8 responses to “And so, the dragon labored into the storm”

  1. The Merchant stories started after a trip to the Hanseatic League cities, some of the Colplatschki stories developed over a half dozen trips to Vienna and the surrounding area, and several other things. Seeing different places, hearing different stories, they all kickstart the story motor. Two sets of short stories arose from a 2015 trip to the off-the-beaten-track bits of Austria.

    Everything can be story fodder, if your mind works in strange ways.

  2. Most of my travel stories are non-fiction–because they’re weird enough. I’ve chronicled my many travels cross-country by train under the Life section on my website, but my favorite travel story is A Gringo’s Christmas.

    I can’t help it if your reaction is like that of a colleague of mine who once interrupted me with, “Stop! He always does this! He starts telling a story so deadpan and normal, and then the flying monkeys start coming out of his butt!”

  3. While not strictly about writing, or at least writing fiction, last year my wife and I visited Switerland, with a large impetus coming from the fact that her seven-greats grandfather was a minister in the cathedral in Bern (Bernische Munster, there should be an umlaut over the ‘u’), who got disciplined and eventually headed over to the New World for heresy. The heresy was doing such terrible things as preaching in the language of the commoners and visting them in their home.

    It is vaguely writing connected, as my wife is slowly putting together her painstakingly and meticulously researched family history into a coherent story. The intersting half will be almost entirly her father’s side. She describes her mother’s side as “farmer, farmer, oh look another farmer” going back to the turn of the 17th centruy. At least her dad’s side had a heretic and also a notable counterfeiter!

  4. Life is composed of various rhythms, some slow, some fast.
    It was a dreary, cold, and rainy day. The kind of fall day where you could smell the damp and the molding leaves. The kind that happened every year with the turning of the seasons.
    As far as trips were concerned, it was just a hundred miles from the camp we spent summer in, back to home. Average speed was only about 35, so you could plan on a boring 3 hours sitting in the car. At least the heater worked. The wet hum of the tires on the pavement and the water steadily splashing on the wheel wells were just white noise as Dad silently drove. The windshield wipers flipping back and forth were mesmerizing, and I soon fell into a hypnotic daze. Thump, thump, thump, thump. Unceasing. Unchanging. The miles rolled by and before I realized it, we were pulling into the driveway. Another trip gone by. Another summer over.
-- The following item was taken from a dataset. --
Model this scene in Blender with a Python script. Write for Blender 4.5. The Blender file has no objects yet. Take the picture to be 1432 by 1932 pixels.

  5. My father is fond of telling the story of the time when the border police between two countries in pre-Schengen Europe stopped him, found dad had mislaid mom’s passport or something, and dad got let off with a vigorous scolding about his responsibilities towards his wife and child because he and mom were ridiculously cute, fresh-faced young Americans, and myself, although a fairly homely infant, completed the domestic picture. I just used a version of this story to introduce the prissy consular clerk who’s the sleuth in the mystery i am writing.

  6. Coming back from a long road trip to … I forget where, exactly – but we wanted to avoid going through Austin, where the traffic is frelled every day, all day, every day of the week. Hopped on a toll road, decided to get off it when we thought we were near to San Marcos, and zig-zagged through a charming, small rural hamlet – just a place there several country roads crossed, which had accumulated about forty small early 20th century houses, scattered under a grove of towering trees. I looked out between two of the houses, and there was a small stock pond, perfectly edged by reeds … and a cow, luxuriating in the water.
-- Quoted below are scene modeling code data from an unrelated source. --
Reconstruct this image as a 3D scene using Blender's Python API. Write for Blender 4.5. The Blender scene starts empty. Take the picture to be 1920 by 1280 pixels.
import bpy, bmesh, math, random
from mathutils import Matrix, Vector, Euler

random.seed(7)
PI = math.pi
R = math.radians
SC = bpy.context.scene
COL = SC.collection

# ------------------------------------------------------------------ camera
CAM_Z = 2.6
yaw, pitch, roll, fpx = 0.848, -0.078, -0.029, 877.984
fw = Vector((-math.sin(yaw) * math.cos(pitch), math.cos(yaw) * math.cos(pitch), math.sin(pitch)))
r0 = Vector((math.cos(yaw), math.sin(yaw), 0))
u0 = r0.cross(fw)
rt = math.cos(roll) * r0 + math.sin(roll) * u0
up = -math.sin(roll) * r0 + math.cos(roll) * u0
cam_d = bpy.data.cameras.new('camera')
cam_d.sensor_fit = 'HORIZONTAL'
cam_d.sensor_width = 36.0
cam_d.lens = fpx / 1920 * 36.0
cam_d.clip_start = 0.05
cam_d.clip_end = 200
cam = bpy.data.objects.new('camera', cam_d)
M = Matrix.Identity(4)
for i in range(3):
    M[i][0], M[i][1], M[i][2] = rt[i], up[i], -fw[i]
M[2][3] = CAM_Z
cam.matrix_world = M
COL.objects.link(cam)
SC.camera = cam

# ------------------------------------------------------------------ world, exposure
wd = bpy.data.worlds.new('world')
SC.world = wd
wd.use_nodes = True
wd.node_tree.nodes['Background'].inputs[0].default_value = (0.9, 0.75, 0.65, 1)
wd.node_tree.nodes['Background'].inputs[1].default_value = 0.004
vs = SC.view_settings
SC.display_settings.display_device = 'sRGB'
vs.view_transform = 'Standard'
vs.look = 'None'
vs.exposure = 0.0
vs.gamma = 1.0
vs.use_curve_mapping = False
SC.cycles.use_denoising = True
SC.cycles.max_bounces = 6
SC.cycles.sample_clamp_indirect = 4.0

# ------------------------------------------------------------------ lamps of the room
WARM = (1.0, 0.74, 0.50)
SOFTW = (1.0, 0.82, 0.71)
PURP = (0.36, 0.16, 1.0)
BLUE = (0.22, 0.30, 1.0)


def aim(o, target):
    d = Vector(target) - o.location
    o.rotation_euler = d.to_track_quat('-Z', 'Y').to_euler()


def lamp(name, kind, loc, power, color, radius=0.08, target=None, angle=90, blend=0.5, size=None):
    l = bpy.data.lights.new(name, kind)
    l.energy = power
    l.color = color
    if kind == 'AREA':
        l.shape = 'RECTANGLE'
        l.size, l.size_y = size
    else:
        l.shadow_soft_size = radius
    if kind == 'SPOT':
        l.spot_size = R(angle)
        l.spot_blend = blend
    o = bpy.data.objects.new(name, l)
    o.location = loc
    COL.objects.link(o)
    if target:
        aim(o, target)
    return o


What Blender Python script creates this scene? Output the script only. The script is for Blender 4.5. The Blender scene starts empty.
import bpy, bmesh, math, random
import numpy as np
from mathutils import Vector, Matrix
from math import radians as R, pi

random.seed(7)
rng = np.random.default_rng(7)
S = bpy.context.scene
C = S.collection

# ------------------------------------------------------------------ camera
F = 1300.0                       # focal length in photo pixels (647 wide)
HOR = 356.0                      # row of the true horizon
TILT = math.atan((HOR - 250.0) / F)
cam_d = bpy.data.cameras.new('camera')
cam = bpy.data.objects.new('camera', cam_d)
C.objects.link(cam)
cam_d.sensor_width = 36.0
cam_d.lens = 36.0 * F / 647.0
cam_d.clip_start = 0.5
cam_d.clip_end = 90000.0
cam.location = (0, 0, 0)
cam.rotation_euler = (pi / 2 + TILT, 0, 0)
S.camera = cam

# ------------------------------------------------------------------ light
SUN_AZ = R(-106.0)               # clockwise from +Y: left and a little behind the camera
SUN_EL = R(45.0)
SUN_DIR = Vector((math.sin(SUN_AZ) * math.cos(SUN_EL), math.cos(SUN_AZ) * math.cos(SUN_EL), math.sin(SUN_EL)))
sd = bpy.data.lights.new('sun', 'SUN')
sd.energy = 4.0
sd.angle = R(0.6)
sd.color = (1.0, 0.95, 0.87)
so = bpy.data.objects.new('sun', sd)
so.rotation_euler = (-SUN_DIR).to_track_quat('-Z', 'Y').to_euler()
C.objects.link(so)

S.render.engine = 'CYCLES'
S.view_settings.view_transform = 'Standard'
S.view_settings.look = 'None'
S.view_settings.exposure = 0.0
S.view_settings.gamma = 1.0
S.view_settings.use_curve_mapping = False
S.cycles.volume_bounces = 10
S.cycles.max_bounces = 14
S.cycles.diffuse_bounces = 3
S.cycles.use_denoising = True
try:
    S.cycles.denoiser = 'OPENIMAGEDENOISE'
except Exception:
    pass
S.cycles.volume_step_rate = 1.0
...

    It was such a cute little village. I’m using it under another name and adding some buildings from two other such hampets, for the current work in progress.
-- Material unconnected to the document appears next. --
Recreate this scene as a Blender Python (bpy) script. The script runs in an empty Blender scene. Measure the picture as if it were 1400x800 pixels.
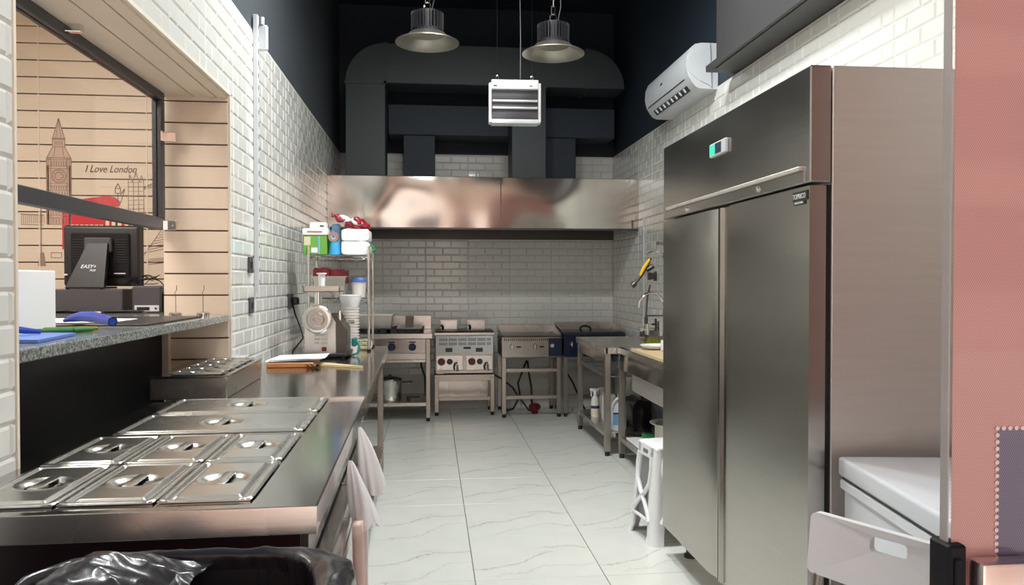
import bpy, bmesh, math, random
from mathutils import Vector, Matrix
random.seed(7)
PI = math.pi
SC = bpy.context.scene
COL = SC.collection

# ------------------------------------------------------------------ camera
F_PX = 1050.0
YAW = math.radians(6.0346); PITCH = math.radians(-0.868); EYE = 1.36
cam_d = bpy.data.cameras.new('camera'); cam = bpy.data.objects.new('camera', cam_d)
COL.objects.link(cam); SC.camera = cam
cam.location = (0, 0, EYE)
cam.rotation_euler = (PI/2 + PITCH, 0, -YAW)
cam_d.sensor_width = 36.0; cam_d.lens = F_PX/1400*36.0
cam_d.clip_start = 0.05; cam_d.clip_end = 200

# ------------------------------------------------------------------ world, sun, big lights
world = bpy.data.worlds.new('sky'); SC.world = world; world.use_nodes = True
nt = world.node_tree; nt.nodes.clear()
sky = nt.nodes.new('ShaderNodeTexSky'); sky.sky_type = 'NISHITA'; sky.sun_disc = False
sky.sun_elevation = math.radians(48); sky.sun_rotation = math.radians(20)
bgn = nt.nodes.new('ShaderNodeBackground'); bgn.inputs[1].default_value = 0.10
wo = nt.nodes.new('ShaderNodeOutputWorld')
nt.links.new(sky.outputs[0], bgn.inputs[0]); nt.links.new(bgn.outputs[0], wo.inputs[0])

def light(name, kind, loc, rot, energy, color=(1, 1, 1), size=1.0, size_y=None, spot=None):
    d = bpy.data.lights.new(name, kind); o = bpy.data.objects.new(name, d); COL.objects.link(o)
    o.location = loc; o.rotation_euler = rot; d.energy = energy; d.color = color
    if kind == 'AREA':
        d.size = size
        if size_y: d.shape = 'RECTANGLE'; d.size_y = size_y
        else: d.shape = 'DISK'
    if kind == 'SUN': d.angle = math.radians(0.6)
    if kind == 'SPOT': d.spot_size = spot; d.shadow_soft_size = size; d.spot_blend = .5
    return o
light('sun', 'SUN', (0, 0, 20), (math.radians(-24), 0, math.radians(12)), 6.5, (1, .95, .88))
# pinkish fill added outside, standing in for daylight through the open shop front
light('shopfront_daylight_fill', 'AREA', (0.0, -1.3, 1.7), (math.radians(88), 0, 0), 11, (1, .93, .89), 1.3, 2.2)
# area light added to brighten the neighbouring till room
light('till_room_fill', 'AREA', (-2.2, 2.6, 2.95), (0, 0, 0), 72, (1, .96, .91), 1.2, 1.8)

SC.view_settings.view_transform = 'Standard'; SC.view_settings.look = 'None'
SC.view_settings.gamma = 1.0; SC.view_settings.exposure = 0.12
SC.view_settings.use_curve_mapping = False

# ------------------------------------------------------------------ materials
def lin(c): return tuple(((x/255)/12.92 if x/255 <= .04045 else ((x/255+.055)/1.055)**2.4) for x in c)
def newmat(name):
    m = bpy.data.materials.new(name); m.use_nodes = True
    return m, m.node_tree, m.node_tree.nodes['Principled BSDF']
def simple(name, rgb, rough=.5, metal=0., coat=0., bump=0., scale=40., vary=.06, stretch=(1, 1, 1), transm=0., alpha=1., spec=None, rvar=0.):
    m, t, p = newmat(name); N = t.nodes; L = t.links
    c = lin(rgb)
    p.inputs['Roughness'].default_value = rough; p.inputs['Metallic'].default_value = metal
    p.inputs['Coat Weight'].default_value = coat
    p.inputs['Transmission Weight'].default_value = transm
    p.inputs['Alpha'].default_value = alpha
    if spec is not None: p.inputs['Specular IOR Level'].default_value = spec
    tc = N.new('ShaderNodeTexCoord'); mp = N.new('ShaderNodeMapping'); mp.inputs['Scale'].default_value = stretch
    L.new(tc.outputs['Object'], mp.inputs[0])
    nz = N.new('ShaderNodeTexNoise'); nz.inputs['Scale'].default_value = scale; nz.inputs['Detail'].default_value = 4
    L.new(mp.outputs[0], nz.inputs['Vector'])
    mx = N.new('ShaderNodeMix'); mx.data_type = 'RGBA'
    mx.inputs['A'].default_value = (*[x*(1-vary) for x in c], 1); mx.inputs['B'].default_value = (*[min(1, x*(1+vary)) for x in c], 1)
    L.new(nz.outputs['Fac'], mx.inputs['Factor']); L.new(mx.outputs['Result'], p.inputs['Base Color'])
    if rvar:
        mr = N.new('ShaderNodeMapRange'); mr.inputs['To Min'].default_value = max(.02, rough-rvar); mr.inputs['To Max'].default_value = rough+rvar
        L.new(nz.outputs['Fac'], mr.inputs['Value']); L.new(mr.outputs['Result'], p.inputs['Roughness'])
    if bump:
        b = N.new('ShaderNodeBump'); b.inputs['Strength'].default_value = bump; b.inputs['Distance'].default_value = .002
        L.new(nz.outputs['Fac'], b.inputs['Height']); L.new(b.outputs[0], p.inputs['Normal'])
    return m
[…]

  7. Few are the modern people that live in the weather. Most have cars, homes, businesses. They stay under roofs over 90% of the time, unless the weather is pretty.

    Myself, it was seven miles a day on average. Seven miles in rain, snow, double triples (triple digit heat and humidity), the works. Nine pounds of drill, bitts, and batteries. Nine pounds of tools. Fifty foot of wire. Pound of fittings. Plus optical tools, terminal, and battery backup.

    Uphill, downhill, up and down the poles on occasion. Crawling through the mud. Creeping through superstructure. Walking the lines. Testing, testing, testing. When it rained, I got wet. When it snowed, I got cold. When it was double triples, I broiled in my own juices.

    Occasional breaks to get in the truck to drive to the next site. Paperwork daily. Then back on the LPCs. Making the steps. Hauling tools and gear. Always testing. Few opportunities to appreciate nature, for all I lived in it. Slept in it on my feet on occasion.

    Every day was practice in patience. Burn out all your energy early, and it would be a long, long day. Pacing was important. Not too quick, not too slow. Manageable for eighteen to twenty hours a shift.

    What I saw and heard and felt was only a memory for after. The little cheeps of a family of hawks high up on the ridgetop. A curious bear cub following my wire trail. The little old book lady that would chatter on about her books while I fixed her old, outdated systems. Cold food eaten in a hurry. Fumbling my way back in the dark when all my lights died. Finding hidden spaces in the old factory that was remodeled a dozen times over while running new line. Noting the infidelity of clerks working at Berkshire Hathaway that one time, all unknowing I was still working after hours.

    Nature and manmade creation. Back and forth, through one to the other. Always on the outside, even when inside. Songbirds perching on my hard hat, just part of the scenery. Kids and animals crawling over me when working with the public like a human jungle gym.

    A journey through time almost like a dream. Perpetually sleep deprived, always hungry and never time to eat, never stopping. Almost meditative, though I’d not recommend it.

  8. I tend to put my characters on foot or on trains, because horses are a problem.